Real Estate Debt Finance – the Sleeping Giant of Sustainability?

18 June 2015
Topic: Investment
Type: Blogs

Real Estate Debt Finance – the Sleeping Giant of Sustainability?

18 June 2015
Topic: Investment
Type: Blogs

Traditionally at the BBP we’ve always focused on direct investment in real estate, working with property companies, REITS and fund managers, providing them with practical tools to improve the sustainability performance of their assets.

Given that commercial real estate is one of the sectors where the greatest (and most cost effective) carbon emissions savings can be made, policy instruments and market drivers have typically focused on property owners and developers.

Over the past 5 years we’ve seen a proliferation of environmental policy which directly impacts property ownership e.g. Part L of Building Regulations, Energy Performance Certificates, the CRC Energy Efficiency Scheme, the Energy Savings Opportunity Scheme and most recently Minimum Energy Efficiency Standards.

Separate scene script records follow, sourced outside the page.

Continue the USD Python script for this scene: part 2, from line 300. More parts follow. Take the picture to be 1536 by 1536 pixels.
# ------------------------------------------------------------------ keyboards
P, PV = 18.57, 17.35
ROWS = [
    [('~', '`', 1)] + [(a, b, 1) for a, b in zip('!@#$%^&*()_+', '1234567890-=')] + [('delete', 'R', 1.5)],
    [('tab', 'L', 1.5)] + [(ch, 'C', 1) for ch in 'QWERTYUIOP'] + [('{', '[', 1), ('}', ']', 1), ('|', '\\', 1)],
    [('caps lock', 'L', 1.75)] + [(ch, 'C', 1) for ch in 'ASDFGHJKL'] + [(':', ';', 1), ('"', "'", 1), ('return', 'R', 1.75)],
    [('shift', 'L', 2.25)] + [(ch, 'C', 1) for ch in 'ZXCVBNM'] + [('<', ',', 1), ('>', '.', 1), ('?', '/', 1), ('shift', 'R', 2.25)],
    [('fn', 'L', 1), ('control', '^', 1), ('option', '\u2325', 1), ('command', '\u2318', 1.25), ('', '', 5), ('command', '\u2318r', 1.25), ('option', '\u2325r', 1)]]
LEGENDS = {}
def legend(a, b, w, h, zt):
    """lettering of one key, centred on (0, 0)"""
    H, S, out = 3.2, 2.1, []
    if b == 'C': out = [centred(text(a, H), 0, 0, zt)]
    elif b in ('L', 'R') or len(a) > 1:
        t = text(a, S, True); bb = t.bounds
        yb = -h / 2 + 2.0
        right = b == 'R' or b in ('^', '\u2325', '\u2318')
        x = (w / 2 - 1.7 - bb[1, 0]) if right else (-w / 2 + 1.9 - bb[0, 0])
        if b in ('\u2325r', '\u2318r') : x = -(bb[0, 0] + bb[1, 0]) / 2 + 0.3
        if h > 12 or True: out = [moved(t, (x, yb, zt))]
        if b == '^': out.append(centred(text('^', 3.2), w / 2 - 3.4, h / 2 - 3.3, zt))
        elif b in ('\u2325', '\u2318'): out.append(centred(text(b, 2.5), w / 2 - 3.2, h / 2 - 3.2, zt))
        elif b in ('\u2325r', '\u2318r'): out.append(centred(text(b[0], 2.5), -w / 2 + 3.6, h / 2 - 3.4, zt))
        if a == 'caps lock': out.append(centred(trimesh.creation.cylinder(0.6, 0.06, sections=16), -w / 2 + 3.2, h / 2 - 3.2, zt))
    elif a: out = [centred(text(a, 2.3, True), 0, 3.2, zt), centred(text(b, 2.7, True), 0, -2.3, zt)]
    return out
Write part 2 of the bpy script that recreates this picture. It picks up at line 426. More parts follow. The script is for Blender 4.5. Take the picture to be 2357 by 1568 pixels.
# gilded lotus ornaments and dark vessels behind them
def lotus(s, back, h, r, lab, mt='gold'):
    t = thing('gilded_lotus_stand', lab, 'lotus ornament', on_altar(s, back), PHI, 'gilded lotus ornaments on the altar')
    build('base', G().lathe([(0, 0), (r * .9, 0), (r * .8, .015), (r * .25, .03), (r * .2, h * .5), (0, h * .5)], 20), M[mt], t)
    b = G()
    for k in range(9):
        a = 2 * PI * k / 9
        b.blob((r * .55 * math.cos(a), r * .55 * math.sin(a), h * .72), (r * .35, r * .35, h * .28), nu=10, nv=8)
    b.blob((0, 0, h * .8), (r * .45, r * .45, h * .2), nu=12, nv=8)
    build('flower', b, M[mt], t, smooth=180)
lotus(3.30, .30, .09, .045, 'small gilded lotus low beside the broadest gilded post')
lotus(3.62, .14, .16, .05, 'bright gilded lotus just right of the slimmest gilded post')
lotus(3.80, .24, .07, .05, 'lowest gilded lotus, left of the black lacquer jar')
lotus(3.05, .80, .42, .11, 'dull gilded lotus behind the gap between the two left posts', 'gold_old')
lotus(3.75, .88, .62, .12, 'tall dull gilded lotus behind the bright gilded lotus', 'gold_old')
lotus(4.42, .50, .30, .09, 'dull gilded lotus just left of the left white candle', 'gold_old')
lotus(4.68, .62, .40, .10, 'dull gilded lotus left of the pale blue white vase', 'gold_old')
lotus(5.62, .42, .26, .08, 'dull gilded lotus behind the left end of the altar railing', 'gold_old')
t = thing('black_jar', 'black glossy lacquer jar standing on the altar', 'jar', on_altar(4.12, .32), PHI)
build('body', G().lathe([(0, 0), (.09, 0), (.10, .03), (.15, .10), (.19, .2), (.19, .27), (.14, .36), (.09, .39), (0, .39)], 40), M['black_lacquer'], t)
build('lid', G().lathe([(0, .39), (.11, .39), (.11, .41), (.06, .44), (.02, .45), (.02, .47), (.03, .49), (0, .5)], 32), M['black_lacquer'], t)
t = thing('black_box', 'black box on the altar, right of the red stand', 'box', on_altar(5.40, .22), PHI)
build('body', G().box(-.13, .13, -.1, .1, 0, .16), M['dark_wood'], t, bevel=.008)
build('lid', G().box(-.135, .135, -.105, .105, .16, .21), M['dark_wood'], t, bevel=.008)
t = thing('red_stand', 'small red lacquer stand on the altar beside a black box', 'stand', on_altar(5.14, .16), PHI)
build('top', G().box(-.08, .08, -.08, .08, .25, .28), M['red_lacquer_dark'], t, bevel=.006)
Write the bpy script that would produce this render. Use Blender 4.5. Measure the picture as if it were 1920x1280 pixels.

Coupled with regulatory drivers, we’ve also seen a growth in voluntary market tools and standards which measure and benchmark the environmental performance of commercial real estate.

At an asset level there are certification systems such as BREEAM and Ska, and benchmarks to compare performance such as our own Real Estate Environmental Benchmark.

Then as you move up the investment hierarchy to a company or fund level, initiatives such as GRI, EPRA, INREV, PRI and GRESB are having a transformational impact in how commercial property owners report environmental performance to their investors.

It’s fair to say that those making direct investments in real estate have gone through a metamorphosis in relation to their understanding of and approach to sustainability. Leading players are now managing the associated risks to their investments as well as starting to realise value creation opportunities.

However, this is only part of the story…

Debt finance, those that provide loans secured against real estate (put simply, just think mortgages for commercial property), represents over 50% of invested commercial real estate across Europe. It is a hugely popular form of investment with real estate lending now back to pre-Financial Crisis levels and continuing to grow.

In 2014, we saw a 55% increase in lending origination across Europe, comprised of new investment lending, new development lending and refinance lending and 45% of that originating in the UK.

This trend looks set to continue into 2015, particularly given the general lack of confidence in the strength of Eurozone economy throughout 2014, so we can expect lending to play an even greater role in how real estate is financed over the coming years.

Now given the important role lending plays, and linking back to my earlier points regarding the rapid changes we’ve seen in direct property investment, how long will it be before environmental policy instruments and market drivers shift their focus towards commercial real estate lending?

And, more importantly, how well prepared are lenders in understanding and managing the sustainability risks associated with their investments – both in terms of their existing loan book as well as the new lending decisions they make?

To address this issue, during 2014, we established our Commercial Real Estate Lending Working Group which aims to share and develop best-practise around sustainability considerations for commercial real estate lending.

With the support of our Members as well as industry experts Commercial Real Estate Finance Council Europe, RBS, RICS and the Loan Market Association, over the course of 2015 we will be sharing our experience to help lenders understand how sustainability may impact the value of their investment decisions and what actions we feel would be prudent to take to manage those risks.

Firstly, this will focus on risk management practises by exploring sustainability due diligence items a lender might want to undertake in relation to a new lending decision secured against commercial real estate, as well as assessing the risks associated with your current loan book.

Before then moving beyond risk management and looking at the opportunities to drive market transformation as a lender.